**Task requirements**.
Look through the listing and locate every line containing the word "Blender"; copy those lines.

**The input**.
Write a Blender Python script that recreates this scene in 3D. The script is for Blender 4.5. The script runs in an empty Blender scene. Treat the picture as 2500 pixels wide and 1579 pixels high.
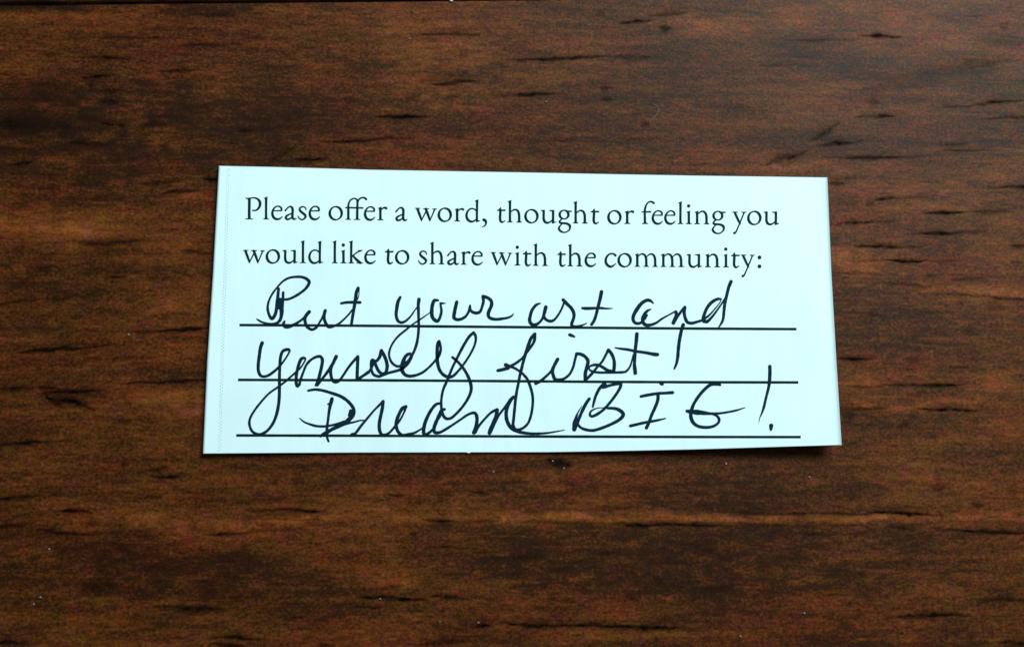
--
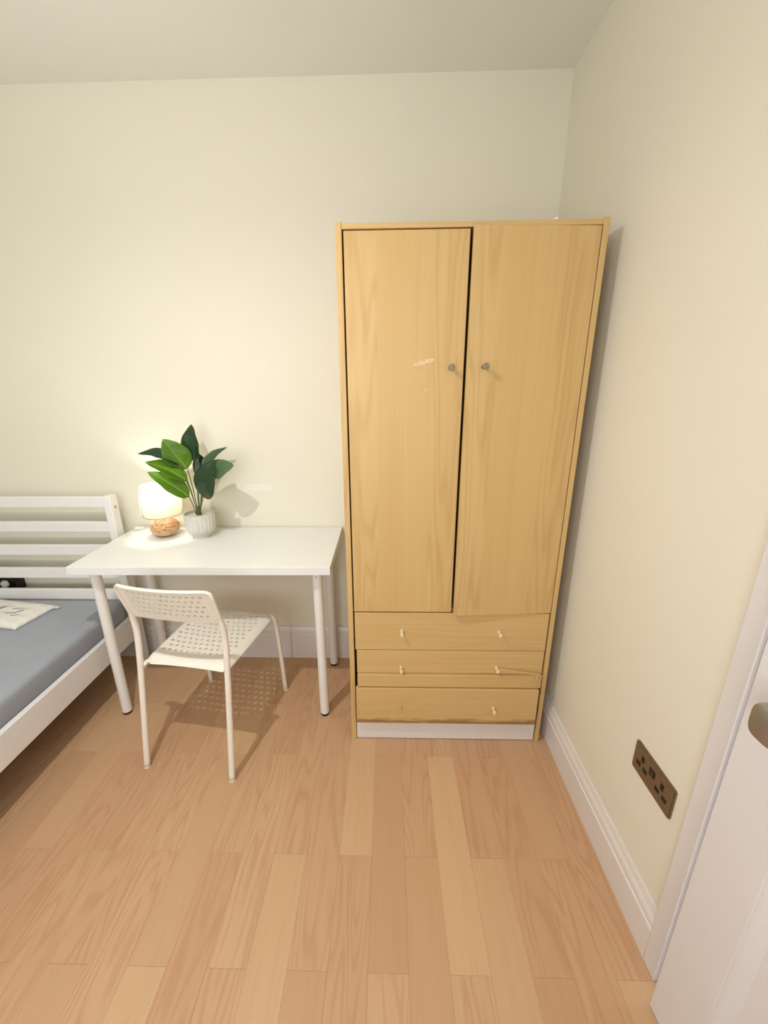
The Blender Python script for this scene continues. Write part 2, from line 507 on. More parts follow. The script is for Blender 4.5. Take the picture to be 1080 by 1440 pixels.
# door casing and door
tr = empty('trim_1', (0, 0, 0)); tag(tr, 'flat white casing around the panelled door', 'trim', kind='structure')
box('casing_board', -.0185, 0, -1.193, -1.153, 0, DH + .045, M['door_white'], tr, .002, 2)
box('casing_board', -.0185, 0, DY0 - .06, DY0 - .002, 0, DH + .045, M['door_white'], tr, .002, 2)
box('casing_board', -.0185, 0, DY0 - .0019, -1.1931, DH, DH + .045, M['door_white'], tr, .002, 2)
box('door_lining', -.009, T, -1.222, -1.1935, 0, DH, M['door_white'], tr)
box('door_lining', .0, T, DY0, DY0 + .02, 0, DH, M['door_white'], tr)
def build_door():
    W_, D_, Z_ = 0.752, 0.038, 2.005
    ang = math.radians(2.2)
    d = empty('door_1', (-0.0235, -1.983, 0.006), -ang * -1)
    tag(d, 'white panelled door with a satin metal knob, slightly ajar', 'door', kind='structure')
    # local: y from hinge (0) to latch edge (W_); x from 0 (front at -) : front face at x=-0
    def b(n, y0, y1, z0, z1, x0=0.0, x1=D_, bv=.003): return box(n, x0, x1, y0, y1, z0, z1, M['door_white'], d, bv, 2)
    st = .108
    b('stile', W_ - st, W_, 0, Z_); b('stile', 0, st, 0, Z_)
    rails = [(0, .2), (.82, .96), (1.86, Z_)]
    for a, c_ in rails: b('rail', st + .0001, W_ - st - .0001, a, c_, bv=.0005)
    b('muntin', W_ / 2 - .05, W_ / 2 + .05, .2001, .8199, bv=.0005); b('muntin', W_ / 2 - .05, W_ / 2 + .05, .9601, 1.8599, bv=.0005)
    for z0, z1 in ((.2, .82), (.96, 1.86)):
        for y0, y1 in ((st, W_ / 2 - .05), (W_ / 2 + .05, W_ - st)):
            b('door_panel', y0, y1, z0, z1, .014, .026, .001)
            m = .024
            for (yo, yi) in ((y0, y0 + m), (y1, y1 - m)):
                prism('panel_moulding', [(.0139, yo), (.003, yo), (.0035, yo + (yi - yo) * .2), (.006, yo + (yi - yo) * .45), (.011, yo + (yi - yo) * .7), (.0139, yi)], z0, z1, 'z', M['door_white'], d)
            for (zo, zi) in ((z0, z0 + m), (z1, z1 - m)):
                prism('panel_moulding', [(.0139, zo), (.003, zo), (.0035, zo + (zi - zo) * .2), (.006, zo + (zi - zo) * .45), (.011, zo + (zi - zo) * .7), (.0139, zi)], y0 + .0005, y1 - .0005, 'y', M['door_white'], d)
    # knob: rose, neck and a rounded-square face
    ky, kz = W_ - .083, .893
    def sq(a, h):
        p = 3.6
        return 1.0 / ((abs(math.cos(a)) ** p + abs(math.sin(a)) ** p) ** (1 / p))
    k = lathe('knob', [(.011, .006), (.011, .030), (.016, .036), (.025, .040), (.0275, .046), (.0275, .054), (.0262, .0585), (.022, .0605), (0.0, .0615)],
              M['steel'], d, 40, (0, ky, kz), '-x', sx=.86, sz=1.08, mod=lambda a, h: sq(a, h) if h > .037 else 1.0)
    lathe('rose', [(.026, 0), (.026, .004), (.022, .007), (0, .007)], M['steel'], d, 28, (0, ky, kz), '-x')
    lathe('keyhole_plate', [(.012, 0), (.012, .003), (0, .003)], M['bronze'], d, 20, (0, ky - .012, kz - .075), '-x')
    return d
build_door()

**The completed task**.
Write a Blender Python script that recreates this scene in 3D. The script is for Blender 4.5. The script runs in an empty Blender scene. Treat the picture as 2500 pixels wide and 1579 pixels high.
The Blender Python script for this scene continues. Write part 2, from line 507 on. More parts follow. The script is for Blender 4.5. Take the picture to be 1080 by 1440 pixels.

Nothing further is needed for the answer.